- [Job] The material below includes pictures; leave them out and return only the lines between the line containing "Build this scene" and the line containing "rnd = random.Random(11)", inclusive, word for word.

- [Data to process]
----------

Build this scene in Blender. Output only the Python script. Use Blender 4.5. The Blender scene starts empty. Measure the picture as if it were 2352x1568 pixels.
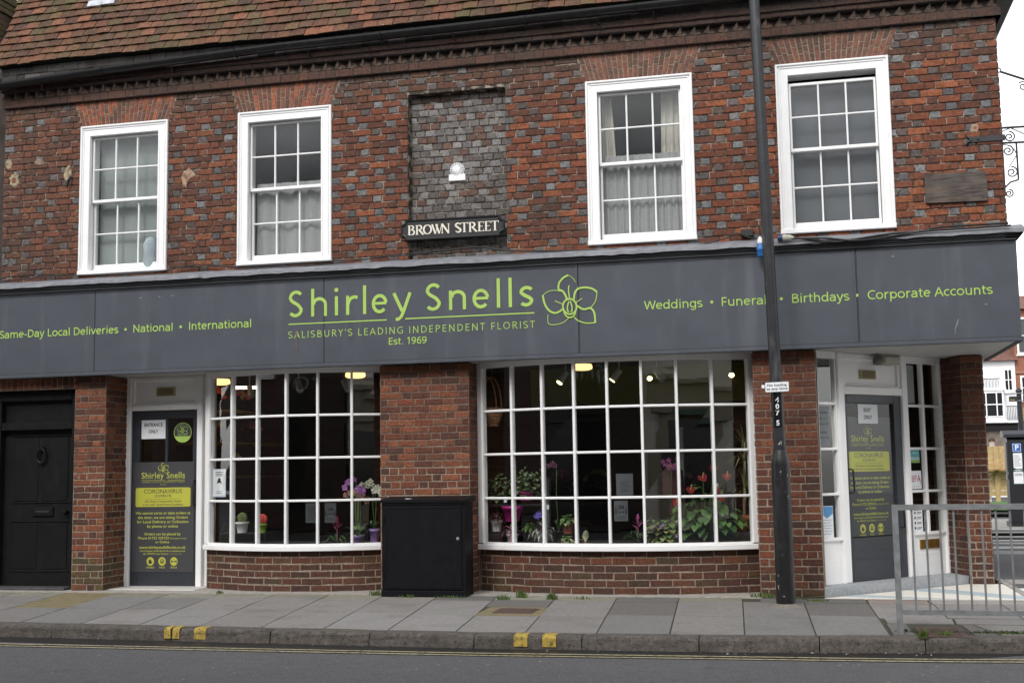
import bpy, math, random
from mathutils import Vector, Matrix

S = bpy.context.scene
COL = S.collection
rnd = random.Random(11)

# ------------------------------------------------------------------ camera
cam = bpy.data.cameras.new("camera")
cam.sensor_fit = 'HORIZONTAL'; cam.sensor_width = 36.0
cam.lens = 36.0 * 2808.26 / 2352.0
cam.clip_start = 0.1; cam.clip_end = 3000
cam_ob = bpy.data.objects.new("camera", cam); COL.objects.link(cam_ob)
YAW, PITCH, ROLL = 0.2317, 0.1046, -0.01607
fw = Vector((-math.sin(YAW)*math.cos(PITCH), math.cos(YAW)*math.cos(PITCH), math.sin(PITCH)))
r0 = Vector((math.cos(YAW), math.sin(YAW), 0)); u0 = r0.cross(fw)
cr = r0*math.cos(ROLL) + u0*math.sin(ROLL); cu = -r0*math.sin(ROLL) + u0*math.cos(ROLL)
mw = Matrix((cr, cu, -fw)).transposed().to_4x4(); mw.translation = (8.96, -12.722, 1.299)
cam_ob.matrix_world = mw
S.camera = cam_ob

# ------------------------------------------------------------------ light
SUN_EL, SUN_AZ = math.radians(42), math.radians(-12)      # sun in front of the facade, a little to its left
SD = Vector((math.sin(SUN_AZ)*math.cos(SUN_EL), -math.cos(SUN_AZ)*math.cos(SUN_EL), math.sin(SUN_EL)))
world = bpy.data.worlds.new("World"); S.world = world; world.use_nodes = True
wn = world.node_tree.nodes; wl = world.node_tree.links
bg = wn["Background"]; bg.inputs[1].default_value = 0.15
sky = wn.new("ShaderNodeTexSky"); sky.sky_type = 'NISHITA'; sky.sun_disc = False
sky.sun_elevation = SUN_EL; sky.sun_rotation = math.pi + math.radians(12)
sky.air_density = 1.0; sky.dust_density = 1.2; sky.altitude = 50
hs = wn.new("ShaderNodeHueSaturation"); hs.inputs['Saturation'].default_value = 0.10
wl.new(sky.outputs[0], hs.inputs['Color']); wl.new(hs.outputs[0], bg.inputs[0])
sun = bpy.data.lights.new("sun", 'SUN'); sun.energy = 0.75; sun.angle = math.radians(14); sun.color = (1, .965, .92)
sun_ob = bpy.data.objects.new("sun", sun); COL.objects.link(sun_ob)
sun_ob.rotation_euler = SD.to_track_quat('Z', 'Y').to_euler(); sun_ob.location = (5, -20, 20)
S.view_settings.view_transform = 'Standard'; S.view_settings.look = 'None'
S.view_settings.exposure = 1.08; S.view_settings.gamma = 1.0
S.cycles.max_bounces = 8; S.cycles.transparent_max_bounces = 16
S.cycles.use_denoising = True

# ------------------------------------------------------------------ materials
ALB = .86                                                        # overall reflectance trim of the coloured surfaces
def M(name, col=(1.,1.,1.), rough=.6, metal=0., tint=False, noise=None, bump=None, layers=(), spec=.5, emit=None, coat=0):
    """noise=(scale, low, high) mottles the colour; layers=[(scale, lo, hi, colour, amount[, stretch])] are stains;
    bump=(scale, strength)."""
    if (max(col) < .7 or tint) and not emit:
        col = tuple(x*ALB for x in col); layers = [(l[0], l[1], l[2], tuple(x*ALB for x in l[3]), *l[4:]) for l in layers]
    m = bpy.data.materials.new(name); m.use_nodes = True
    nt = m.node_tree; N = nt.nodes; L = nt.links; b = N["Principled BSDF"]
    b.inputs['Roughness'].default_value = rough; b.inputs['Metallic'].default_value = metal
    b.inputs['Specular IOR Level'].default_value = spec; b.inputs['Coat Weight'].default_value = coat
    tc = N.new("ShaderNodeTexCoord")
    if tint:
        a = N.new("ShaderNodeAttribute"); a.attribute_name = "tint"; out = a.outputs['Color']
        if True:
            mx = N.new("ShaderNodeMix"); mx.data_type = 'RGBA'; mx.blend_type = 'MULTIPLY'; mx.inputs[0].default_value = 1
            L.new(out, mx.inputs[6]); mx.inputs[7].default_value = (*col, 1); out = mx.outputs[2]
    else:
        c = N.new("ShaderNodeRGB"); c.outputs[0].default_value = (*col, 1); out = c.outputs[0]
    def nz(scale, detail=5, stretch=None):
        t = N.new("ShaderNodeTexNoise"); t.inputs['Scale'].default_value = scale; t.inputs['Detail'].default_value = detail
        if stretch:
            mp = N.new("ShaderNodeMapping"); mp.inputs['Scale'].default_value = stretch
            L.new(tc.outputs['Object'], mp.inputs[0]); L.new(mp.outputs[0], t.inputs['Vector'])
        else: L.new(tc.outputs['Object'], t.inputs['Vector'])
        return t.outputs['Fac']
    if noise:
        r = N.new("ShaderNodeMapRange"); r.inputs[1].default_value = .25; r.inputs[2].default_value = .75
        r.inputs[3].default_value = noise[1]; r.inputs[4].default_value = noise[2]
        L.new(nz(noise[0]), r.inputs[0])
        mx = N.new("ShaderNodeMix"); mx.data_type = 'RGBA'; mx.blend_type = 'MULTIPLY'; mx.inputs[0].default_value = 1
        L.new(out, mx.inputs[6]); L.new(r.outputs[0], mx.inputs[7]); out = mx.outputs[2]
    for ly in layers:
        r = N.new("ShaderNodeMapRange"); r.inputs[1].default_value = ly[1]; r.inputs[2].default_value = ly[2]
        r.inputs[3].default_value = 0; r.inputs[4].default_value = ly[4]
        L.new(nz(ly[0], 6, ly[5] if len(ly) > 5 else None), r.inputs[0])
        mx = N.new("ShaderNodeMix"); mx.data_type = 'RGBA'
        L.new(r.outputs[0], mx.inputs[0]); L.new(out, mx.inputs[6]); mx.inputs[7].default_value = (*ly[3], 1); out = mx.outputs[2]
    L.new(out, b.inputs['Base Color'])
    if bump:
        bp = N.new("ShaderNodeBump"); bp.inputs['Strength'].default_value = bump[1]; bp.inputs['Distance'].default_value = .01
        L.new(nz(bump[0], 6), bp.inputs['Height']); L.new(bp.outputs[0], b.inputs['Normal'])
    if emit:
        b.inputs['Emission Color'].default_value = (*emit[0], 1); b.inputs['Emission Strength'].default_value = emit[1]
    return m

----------

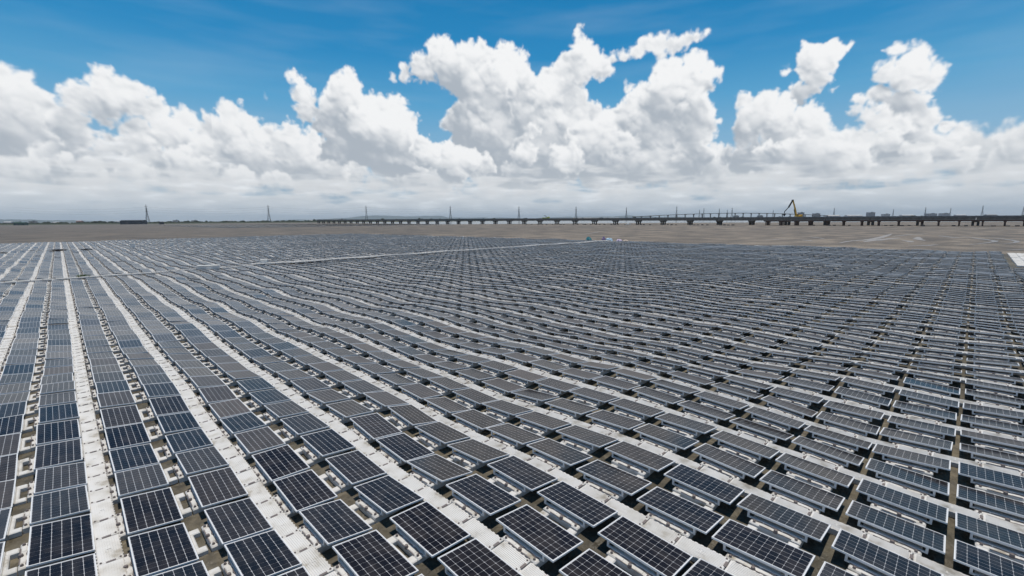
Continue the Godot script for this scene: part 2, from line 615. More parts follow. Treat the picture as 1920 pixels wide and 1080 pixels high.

----------

- [Response to this task]
Build this scene in Blender. Output only the Python script. Use Blender 4.5. The Blender scene starts empty. Measure the picture as if it were 2352x1568 pixels.
import bpy, math, random
from mathutils import Vector, Matrix

S = bpy.context.scene
COL = S.collection
rnd = random.Random(11)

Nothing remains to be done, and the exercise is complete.